World oil prices crept higher on Friday over supply concerns sparked by new outages in Nigeria, Africa's biggest producer of crude, caused by rebel attacks.

New York's main contract, light sweet crude for delivery in May, rose 35 cents to close at 64.26 dollars a barrel.

In London, the price of Brent North Sea crude for May delivery inched up 24 cents to end at 63.51 dollars a barrel.

The Italian oil giant ENI warned customers Friday that it might not be able to honour some export contracts after an attack on one of the firm's Nigerian pipelines.

A spokesman told AFP from Rome that a March 17 bomb attack on the Tebidaba to Brass pipeline had cut production in the southern Niger Delta by 75,000 barrels per day, 13,000 of them belonging to ENI's subsidiary Agip.

This brings Nigeria's total losses since a renewed campaign of violence against the oil industry to 533,000 barrels per day, according to an AFP tally of reports from oil majors, more than a fifth of the country's output.

The ENI spokesman said the firm hoped to repair the pipeline by the end of the month, but in the meantime had declared "force majeure" in order to avoid paying damages to clients waiting for crude at the Brass export terminal.

"The expectations of lower exports from Nigeria, after a pipeline was bombed, and unseasonally cold weather (in the United States) also helped to move oil higher," BMO Nesbitt Burns senior economist Bart Melek said.

"Oil prices should remain high while these factors work their way out of the market," he said.
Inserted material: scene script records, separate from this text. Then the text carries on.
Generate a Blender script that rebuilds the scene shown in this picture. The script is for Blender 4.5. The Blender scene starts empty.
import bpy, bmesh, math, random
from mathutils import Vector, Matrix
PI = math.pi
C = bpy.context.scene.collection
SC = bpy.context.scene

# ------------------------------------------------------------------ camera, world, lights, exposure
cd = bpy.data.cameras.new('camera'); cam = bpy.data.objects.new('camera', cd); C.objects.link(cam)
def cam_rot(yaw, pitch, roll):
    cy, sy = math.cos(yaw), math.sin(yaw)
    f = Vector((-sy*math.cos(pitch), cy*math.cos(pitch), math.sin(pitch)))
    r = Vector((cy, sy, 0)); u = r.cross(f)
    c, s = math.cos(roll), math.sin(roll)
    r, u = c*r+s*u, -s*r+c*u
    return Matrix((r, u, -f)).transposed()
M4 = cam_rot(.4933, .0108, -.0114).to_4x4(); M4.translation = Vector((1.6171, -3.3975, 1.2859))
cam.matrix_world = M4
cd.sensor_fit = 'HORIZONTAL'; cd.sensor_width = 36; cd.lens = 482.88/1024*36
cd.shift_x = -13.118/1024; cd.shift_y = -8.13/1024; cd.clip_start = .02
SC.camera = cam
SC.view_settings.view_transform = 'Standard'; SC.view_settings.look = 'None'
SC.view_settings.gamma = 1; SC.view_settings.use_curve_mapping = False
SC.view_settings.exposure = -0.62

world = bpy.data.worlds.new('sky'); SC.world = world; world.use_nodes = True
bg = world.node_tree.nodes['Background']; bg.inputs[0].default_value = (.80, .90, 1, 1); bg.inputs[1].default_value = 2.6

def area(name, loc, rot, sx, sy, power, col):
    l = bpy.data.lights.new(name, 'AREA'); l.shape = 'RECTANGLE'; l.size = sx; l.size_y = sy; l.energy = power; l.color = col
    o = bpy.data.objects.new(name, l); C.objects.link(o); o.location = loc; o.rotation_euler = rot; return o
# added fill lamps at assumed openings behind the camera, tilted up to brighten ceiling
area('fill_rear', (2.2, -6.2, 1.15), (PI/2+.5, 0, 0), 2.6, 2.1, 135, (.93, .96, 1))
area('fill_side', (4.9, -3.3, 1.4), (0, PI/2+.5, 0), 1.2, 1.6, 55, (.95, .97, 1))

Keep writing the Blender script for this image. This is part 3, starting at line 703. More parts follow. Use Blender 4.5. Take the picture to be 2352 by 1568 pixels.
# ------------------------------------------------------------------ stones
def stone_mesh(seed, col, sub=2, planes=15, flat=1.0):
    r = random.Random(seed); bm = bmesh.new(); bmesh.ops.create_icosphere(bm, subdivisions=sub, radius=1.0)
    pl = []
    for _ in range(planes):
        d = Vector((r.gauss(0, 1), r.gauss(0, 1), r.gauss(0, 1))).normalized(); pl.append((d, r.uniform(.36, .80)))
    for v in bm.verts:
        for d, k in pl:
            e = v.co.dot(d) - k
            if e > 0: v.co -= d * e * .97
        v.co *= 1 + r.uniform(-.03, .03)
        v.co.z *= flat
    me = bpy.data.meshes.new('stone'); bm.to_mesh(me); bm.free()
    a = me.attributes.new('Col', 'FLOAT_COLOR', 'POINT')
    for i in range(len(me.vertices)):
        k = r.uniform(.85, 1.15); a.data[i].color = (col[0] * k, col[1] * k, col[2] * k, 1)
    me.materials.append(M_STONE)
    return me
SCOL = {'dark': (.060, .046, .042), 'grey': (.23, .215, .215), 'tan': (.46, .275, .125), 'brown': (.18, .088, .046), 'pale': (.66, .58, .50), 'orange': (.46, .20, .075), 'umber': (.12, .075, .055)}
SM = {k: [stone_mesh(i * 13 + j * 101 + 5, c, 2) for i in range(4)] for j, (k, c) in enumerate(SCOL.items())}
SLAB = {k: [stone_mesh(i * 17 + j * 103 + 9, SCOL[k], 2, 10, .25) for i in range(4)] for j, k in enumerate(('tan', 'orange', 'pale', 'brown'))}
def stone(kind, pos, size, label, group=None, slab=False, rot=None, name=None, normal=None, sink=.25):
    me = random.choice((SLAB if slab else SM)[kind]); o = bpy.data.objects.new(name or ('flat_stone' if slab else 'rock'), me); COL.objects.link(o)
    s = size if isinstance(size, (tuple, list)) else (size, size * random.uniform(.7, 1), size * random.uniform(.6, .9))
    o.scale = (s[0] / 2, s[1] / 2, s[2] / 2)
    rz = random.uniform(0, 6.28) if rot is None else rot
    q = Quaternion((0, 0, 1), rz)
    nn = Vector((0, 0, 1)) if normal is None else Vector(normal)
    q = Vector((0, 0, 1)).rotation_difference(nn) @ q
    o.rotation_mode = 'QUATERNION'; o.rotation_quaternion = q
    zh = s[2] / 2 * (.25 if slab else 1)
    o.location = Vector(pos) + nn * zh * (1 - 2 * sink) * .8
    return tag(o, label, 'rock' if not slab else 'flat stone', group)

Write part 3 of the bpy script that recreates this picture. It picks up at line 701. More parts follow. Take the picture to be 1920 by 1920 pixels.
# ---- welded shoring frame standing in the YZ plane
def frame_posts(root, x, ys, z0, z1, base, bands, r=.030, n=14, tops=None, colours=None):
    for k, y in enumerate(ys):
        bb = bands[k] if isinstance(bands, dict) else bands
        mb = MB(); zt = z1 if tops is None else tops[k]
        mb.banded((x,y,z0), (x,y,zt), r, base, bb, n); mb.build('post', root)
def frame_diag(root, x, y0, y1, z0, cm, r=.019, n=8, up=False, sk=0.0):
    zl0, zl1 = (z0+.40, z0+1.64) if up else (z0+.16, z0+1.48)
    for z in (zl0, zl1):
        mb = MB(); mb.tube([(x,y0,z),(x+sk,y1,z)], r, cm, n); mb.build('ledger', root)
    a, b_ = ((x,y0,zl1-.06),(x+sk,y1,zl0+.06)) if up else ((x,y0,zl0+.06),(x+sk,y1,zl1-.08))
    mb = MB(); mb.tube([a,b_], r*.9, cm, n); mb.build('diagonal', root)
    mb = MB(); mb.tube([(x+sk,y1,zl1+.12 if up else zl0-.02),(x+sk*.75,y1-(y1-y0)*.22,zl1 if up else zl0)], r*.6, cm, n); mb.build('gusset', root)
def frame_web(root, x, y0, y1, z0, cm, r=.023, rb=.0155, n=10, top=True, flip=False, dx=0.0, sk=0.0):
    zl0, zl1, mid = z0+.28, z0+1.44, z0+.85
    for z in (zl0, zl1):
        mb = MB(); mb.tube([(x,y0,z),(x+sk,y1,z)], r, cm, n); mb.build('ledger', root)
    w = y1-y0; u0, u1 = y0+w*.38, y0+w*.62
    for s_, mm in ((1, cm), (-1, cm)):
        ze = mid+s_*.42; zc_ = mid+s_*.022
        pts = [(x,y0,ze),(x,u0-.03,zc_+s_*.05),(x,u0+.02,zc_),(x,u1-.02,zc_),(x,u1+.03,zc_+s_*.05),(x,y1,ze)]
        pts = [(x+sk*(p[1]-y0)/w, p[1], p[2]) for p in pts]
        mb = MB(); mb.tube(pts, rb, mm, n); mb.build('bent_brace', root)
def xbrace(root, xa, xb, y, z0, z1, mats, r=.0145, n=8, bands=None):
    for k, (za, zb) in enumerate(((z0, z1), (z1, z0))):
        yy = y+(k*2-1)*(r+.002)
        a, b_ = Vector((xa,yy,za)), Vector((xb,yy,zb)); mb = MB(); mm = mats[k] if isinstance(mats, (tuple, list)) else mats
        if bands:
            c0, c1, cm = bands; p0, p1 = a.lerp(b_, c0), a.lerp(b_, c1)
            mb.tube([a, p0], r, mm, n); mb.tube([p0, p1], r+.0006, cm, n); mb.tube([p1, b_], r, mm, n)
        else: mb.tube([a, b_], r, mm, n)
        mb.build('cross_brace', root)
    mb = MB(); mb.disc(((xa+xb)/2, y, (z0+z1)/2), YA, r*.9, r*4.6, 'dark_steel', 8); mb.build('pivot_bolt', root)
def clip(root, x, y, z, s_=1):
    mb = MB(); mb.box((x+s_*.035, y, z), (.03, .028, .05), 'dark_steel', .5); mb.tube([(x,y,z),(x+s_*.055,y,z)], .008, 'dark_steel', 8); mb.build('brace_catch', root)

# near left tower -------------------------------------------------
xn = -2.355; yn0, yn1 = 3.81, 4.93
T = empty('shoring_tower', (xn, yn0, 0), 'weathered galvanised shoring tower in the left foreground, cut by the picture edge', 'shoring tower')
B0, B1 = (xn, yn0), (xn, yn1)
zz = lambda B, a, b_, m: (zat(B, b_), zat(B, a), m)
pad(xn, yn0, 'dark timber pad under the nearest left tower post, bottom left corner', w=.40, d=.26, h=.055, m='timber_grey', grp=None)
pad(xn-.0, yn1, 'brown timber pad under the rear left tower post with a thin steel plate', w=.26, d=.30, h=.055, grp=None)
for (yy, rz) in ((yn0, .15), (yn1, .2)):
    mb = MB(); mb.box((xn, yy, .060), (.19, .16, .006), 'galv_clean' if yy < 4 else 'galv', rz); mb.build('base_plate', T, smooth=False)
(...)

There are also supply concerns in Iran, Iraq and Venezuela, just as US crude stockpiles have begun to fall heading into the summer's peak season for gasoline demand in the United States.

The US Department of Energy (DoE) said on Wednesday that US gasoline stocks had fallen by 2.3 million barrels last week to 221.6 million barrels. Analysts had expected them to fall by only 1.0 million barrels.

The fall in gasoline or petrol stocks was particularly bullish for the market as the US summer driving season approaches in late May, analysts said.

The DoE also said that crude oil inventories sank by 1.3 million barrels last week.

The news took analysts by surprise as they had pencilled in a rise of 2.8 million barrels.

The dip marked the first time US crude supplies had fallen since early February.

However, they remain nearly 9.0 percent above their levels a year ago.

"The market has suddenly become a little more aware of the fact that world capacity is precarious, at best," Fimat analyst Mike Fitzpatrick said.

"The ageing (US) refinery infrastructure is almost guaranteed to produce more serious glitches down the road," he added.